India’s second largest IT company Infosys said it was strengthening its compliance architecture as the law comes into force. “We are implementing and fine-tuning our governance, reporting, and stakeholder engagement mechanisms to align with its requirements,” said Inderpreet Sawhney, chief legal and compliance officer at the company.
India’s fourth largest IT company Wipro’s Ivana Bartoletti, global chief privacy & AI governance officer, said, “We continue to strengthen our incident detection and notification procedures at speed, this includes internal escalation paths and documented response procedures.”
Vendor and supply chain governance is one of the most important areas of DPDP compliance, she said. “We are embedding data protection, safety and legal safeguards into product architecture, AI systems, and delivery models,” she added.
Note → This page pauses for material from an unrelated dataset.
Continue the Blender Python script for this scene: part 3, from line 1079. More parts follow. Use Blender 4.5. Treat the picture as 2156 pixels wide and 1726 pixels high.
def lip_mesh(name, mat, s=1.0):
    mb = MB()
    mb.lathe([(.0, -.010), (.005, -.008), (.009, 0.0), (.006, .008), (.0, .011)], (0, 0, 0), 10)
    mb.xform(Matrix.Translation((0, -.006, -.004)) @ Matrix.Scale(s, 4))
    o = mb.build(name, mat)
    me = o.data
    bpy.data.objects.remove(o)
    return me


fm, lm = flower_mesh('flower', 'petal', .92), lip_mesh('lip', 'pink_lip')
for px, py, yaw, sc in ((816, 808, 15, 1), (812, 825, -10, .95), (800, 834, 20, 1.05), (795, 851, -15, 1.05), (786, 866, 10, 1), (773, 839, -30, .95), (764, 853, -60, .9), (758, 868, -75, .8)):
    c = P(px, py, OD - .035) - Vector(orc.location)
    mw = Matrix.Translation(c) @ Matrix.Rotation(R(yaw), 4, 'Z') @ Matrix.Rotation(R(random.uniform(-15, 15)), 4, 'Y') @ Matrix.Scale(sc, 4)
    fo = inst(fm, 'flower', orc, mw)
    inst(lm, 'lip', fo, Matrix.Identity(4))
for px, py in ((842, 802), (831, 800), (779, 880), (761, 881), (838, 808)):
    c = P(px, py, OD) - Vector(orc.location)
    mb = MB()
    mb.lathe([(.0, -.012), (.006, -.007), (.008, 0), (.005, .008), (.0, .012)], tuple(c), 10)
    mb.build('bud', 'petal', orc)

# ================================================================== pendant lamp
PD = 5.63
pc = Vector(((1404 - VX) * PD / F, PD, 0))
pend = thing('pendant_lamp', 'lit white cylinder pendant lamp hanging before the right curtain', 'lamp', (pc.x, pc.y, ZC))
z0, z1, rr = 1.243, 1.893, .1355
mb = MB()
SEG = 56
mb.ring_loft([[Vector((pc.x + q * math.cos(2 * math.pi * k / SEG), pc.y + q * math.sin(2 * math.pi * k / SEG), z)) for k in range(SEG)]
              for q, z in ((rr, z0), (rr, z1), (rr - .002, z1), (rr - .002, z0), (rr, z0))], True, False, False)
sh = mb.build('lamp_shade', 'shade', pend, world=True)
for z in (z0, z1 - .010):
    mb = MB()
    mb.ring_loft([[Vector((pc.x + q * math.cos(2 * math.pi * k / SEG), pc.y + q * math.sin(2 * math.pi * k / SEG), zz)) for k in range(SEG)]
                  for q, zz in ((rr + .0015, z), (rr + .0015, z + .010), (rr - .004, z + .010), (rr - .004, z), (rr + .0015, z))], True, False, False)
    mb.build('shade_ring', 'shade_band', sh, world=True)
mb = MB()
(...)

Meanwhile, enterprise software giant SAP is conducting detailed gap assessments to benchmark its current systems against the Act’s principles. Sudhakar Singh, head of responsible AI at SAP, said the company is reinforcing internal policies and preparing for evolving rules through structured training and awareness programmes across teams.
Singh added that SAP has established processes to address data subject rights requests, including access, correction, deletion, objection, and consent management, aligned with global privacy standards and contractual obligations.
The company also invests in technical and organisational safeguards, secure processing environments, and transparent data agreements to support customers navigating compliance requirements.
In many enterprise use cases, SAP operates as a data processor, enabling clients, acting as data fiduciaries, to manage lawful data processing, consent, governance, and reporting through integrated governance, risk, and compliance and customer data management solutions.
A spokesperson for India’s largest IT company Tata Consultancy Services said it had a global privacy policy and framework aligned with multiple data-protection regulations.
“This has also been adopted in India, addressing a substantial part of the DPDP requirements. A few additional India specific provisions, prescribed under the DPDPA framework, are currently under implementation and will be completed well within the timelines prescribed under the Act,” the spokesperson said.